━━ MATERIAL TO PROCESS

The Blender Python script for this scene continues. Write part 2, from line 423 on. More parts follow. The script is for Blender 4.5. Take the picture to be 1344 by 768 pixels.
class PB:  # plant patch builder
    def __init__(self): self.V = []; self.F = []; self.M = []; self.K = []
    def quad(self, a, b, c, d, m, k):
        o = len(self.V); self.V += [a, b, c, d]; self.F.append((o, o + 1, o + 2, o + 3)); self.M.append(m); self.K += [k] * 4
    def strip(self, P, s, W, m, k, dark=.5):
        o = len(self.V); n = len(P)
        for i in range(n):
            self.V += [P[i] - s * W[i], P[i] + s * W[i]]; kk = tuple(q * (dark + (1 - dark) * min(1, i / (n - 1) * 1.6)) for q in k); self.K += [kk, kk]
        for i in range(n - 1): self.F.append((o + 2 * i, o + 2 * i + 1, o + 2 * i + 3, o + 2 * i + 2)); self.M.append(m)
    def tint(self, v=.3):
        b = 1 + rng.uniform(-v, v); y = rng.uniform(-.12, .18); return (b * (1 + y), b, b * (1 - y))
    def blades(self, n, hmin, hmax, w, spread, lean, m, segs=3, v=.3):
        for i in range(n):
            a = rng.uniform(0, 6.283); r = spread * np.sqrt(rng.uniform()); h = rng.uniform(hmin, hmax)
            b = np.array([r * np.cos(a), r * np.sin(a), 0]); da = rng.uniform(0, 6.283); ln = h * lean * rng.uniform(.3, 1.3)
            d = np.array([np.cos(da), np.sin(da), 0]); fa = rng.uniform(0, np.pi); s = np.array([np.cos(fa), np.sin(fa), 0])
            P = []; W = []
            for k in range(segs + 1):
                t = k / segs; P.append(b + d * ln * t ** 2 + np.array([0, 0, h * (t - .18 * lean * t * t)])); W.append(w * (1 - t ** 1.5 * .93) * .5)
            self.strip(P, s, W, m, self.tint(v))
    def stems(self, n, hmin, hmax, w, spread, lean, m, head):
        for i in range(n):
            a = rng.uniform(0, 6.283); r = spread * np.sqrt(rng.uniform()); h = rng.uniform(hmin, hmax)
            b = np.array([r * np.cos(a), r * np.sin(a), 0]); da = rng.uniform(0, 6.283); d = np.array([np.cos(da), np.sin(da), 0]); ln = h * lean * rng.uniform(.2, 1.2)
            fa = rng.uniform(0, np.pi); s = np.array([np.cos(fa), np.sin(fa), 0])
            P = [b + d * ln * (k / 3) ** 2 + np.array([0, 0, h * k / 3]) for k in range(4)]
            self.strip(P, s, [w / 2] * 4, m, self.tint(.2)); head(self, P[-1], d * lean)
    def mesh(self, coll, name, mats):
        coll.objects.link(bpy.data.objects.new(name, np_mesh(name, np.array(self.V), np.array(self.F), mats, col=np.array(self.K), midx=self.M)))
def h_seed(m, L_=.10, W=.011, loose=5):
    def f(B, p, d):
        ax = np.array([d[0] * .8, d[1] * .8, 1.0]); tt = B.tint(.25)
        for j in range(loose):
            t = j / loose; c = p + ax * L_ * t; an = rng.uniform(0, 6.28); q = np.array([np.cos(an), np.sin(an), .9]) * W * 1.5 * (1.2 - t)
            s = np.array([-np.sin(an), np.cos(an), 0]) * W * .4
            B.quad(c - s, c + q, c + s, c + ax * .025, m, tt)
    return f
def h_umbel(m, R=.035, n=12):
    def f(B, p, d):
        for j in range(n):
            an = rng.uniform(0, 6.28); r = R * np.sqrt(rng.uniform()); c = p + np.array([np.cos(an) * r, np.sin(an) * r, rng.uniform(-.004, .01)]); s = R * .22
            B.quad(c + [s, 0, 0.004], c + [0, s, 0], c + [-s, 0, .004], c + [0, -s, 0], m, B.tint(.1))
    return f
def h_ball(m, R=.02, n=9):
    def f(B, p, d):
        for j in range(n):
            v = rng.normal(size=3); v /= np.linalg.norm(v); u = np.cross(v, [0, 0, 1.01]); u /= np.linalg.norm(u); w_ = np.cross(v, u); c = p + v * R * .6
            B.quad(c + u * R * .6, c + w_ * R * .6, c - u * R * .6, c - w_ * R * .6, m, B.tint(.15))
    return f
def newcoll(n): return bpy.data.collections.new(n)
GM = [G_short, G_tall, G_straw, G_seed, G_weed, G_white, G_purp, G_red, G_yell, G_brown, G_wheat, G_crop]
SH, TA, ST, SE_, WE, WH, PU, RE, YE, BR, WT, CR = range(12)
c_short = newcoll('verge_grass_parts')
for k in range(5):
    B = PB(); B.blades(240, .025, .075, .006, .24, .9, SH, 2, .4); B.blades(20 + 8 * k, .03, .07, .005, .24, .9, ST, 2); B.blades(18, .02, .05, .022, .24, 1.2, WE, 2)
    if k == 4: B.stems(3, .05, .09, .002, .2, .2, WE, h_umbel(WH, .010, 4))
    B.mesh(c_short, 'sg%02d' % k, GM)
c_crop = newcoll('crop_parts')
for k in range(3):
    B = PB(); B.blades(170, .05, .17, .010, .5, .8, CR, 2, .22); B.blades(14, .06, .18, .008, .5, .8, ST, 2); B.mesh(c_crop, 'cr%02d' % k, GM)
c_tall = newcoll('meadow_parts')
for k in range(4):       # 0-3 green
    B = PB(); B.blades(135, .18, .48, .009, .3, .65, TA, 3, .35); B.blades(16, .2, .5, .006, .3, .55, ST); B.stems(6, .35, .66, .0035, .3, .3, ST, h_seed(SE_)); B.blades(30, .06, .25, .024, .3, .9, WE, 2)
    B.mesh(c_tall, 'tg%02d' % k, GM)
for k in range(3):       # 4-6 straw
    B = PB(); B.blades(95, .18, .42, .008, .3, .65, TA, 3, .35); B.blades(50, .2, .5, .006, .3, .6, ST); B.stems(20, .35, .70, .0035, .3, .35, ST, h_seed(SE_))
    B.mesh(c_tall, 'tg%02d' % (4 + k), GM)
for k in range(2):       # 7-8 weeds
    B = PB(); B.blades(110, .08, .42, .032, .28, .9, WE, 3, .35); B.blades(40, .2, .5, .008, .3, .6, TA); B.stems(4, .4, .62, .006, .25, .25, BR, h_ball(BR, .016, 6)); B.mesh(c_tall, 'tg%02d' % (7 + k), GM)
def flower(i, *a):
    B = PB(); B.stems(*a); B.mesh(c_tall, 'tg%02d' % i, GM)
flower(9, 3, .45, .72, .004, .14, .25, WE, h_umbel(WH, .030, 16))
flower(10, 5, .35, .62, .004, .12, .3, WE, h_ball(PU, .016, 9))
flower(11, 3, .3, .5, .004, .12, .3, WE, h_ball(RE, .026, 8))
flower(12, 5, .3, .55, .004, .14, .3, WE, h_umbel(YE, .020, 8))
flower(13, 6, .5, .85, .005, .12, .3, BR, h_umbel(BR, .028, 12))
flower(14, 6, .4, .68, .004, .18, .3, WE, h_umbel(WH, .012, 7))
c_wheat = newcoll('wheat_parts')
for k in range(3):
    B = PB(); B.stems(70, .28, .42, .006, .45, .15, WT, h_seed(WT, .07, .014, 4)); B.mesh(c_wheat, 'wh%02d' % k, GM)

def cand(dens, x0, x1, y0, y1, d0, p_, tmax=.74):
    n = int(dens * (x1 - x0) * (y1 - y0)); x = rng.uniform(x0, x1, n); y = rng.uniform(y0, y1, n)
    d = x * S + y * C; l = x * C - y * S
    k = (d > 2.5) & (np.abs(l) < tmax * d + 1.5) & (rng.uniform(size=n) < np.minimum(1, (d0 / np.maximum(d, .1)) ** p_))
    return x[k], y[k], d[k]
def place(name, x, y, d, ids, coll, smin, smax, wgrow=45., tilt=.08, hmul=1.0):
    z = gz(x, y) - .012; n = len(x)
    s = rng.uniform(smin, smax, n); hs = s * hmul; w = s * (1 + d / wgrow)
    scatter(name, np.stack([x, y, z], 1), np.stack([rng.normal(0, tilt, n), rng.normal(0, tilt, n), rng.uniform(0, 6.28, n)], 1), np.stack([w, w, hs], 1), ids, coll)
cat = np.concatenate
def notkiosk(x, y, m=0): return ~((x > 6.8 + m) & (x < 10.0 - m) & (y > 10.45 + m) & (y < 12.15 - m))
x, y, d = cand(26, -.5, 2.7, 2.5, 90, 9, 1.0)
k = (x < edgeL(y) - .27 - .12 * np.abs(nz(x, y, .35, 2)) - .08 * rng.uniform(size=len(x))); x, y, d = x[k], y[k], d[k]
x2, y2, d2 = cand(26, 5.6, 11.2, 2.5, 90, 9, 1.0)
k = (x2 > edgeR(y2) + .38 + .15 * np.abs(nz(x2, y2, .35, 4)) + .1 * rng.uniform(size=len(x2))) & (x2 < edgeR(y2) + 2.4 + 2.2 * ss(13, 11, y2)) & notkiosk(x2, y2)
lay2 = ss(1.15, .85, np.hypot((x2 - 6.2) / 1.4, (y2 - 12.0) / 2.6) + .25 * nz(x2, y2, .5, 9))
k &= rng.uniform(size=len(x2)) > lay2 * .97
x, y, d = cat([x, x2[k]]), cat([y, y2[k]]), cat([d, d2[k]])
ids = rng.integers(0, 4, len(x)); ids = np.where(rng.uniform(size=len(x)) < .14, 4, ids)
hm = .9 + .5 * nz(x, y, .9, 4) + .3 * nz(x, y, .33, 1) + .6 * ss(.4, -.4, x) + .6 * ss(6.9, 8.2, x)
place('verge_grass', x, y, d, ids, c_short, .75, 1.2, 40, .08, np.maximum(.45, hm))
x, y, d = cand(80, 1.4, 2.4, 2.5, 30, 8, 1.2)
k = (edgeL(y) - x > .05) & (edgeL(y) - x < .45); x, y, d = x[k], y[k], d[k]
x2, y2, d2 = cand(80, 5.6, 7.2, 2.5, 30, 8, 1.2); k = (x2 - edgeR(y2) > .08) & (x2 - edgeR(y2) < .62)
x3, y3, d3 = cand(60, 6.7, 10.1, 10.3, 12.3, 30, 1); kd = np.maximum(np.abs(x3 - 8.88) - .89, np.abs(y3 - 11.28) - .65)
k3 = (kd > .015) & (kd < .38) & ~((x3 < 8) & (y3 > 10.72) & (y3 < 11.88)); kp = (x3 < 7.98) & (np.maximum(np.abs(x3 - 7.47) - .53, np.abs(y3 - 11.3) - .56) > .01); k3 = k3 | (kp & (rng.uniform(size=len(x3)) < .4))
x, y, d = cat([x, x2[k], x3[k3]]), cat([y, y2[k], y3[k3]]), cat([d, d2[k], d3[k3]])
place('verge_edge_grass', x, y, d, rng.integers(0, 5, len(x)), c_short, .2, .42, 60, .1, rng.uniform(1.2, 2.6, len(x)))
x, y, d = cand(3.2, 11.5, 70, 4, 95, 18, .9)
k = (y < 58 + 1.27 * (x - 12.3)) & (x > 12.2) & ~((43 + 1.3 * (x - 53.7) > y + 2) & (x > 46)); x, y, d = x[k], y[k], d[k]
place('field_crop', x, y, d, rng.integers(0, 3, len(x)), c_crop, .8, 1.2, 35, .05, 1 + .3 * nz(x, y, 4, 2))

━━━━
━━ MATERIAL TO PROCESS

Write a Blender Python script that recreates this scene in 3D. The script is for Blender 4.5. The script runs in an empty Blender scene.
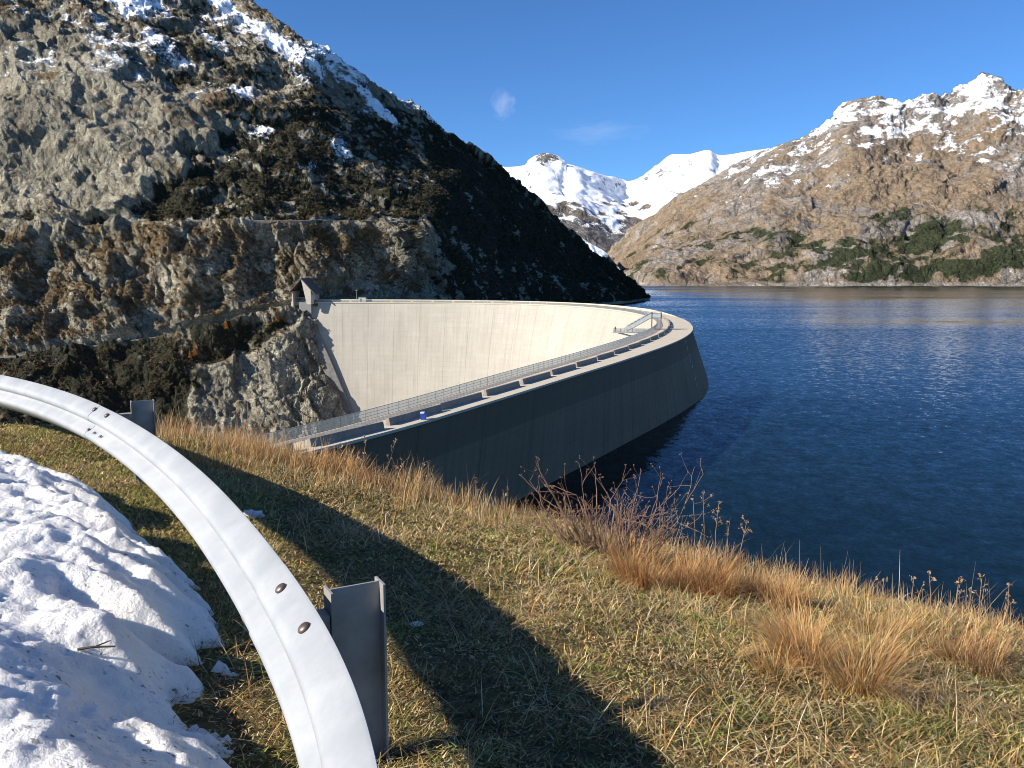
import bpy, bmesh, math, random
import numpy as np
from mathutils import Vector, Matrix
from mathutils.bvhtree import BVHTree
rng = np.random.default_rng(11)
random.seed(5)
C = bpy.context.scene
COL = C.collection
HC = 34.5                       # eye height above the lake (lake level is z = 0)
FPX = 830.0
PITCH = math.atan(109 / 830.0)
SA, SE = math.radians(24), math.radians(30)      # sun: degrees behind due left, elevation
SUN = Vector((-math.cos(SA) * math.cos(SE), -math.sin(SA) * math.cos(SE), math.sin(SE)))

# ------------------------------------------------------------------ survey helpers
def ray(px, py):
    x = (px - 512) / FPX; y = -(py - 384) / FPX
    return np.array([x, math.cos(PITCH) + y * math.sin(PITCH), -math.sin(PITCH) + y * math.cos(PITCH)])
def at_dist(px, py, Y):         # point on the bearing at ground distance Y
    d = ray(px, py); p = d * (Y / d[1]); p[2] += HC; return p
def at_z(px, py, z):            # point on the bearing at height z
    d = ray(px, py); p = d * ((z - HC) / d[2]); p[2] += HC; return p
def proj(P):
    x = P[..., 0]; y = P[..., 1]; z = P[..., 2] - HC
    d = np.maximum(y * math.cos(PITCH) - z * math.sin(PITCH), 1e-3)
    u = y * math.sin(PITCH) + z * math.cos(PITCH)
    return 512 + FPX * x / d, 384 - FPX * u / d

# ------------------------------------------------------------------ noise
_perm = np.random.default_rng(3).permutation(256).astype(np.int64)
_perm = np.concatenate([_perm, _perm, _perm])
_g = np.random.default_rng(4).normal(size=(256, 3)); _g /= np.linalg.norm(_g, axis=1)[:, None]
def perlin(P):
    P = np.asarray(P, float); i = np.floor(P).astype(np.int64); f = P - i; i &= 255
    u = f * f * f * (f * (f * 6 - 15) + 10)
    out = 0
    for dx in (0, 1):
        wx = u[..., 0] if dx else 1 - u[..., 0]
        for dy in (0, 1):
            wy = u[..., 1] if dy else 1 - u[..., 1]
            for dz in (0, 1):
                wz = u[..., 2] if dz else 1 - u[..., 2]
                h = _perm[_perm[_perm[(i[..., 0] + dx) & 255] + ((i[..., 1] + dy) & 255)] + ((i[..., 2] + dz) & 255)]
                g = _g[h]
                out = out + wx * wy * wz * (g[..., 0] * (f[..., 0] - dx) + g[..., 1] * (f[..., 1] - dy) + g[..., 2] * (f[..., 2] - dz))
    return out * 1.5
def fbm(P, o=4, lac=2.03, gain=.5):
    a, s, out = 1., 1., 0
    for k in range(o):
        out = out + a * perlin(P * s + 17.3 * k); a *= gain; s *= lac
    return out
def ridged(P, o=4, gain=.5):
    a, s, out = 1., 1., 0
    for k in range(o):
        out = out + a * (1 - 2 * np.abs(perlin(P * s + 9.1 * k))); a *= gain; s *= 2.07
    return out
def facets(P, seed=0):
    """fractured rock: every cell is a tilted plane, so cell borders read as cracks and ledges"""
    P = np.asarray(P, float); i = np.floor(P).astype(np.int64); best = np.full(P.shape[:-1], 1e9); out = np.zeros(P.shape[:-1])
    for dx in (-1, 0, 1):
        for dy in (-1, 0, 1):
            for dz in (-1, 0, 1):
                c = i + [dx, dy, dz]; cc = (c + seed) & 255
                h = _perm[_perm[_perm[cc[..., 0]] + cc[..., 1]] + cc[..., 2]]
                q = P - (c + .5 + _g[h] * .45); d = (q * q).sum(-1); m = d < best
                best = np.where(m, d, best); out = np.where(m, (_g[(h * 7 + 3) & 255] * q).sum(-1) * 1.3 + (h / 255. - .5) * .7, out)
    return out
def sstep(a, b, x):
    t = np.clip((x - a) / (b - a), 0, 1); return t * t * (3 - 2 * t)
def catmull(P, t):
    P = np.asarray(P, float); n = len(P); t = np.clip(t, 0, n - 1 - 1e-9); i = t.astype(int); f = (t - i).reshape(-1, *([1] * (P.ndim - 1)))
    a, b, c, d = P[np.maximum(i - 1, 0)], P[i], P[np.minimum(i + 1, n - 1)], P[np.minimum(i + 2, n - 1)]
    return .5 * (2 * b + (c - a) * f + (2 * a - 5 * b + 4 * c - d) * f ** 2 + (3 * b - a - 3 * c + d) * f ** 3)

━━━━

> [AIM]: Copy exactly the part of the material above that opens with the line containing "Write a Blender" and closes with the line containing "SUN = Vector((-math.cos(SA)", ends included. Drop the images.

> [PROBLEM SOLUTION]:
Write a Blender Python script that recreates this scene in 3D. The script is for Blender 4.5. The script runs in an empty Blender scene.
import bpy, bmesh, math, random
import numpy as np
from mathutils import Vector, Matrix
from mathutils.bvhtree import BVHTree
rng = np.random.default_rng(11)
random.seed(5)
C = bpy.context.scene
COL = C.collection
HC = 34.5                       # eye height above the lake (lake level is z = 0)
FPX = 830.0
PITCH = math.atan(109 / 830.0)
SA, SE = math.radians(24), math.radians(30)      # sun: degrees behind due left, elevation
SUN = Vector((-math.cos(SA) * math.cos(SE), -math.sin(SA) * math.cos(SE), math.sin(SE)))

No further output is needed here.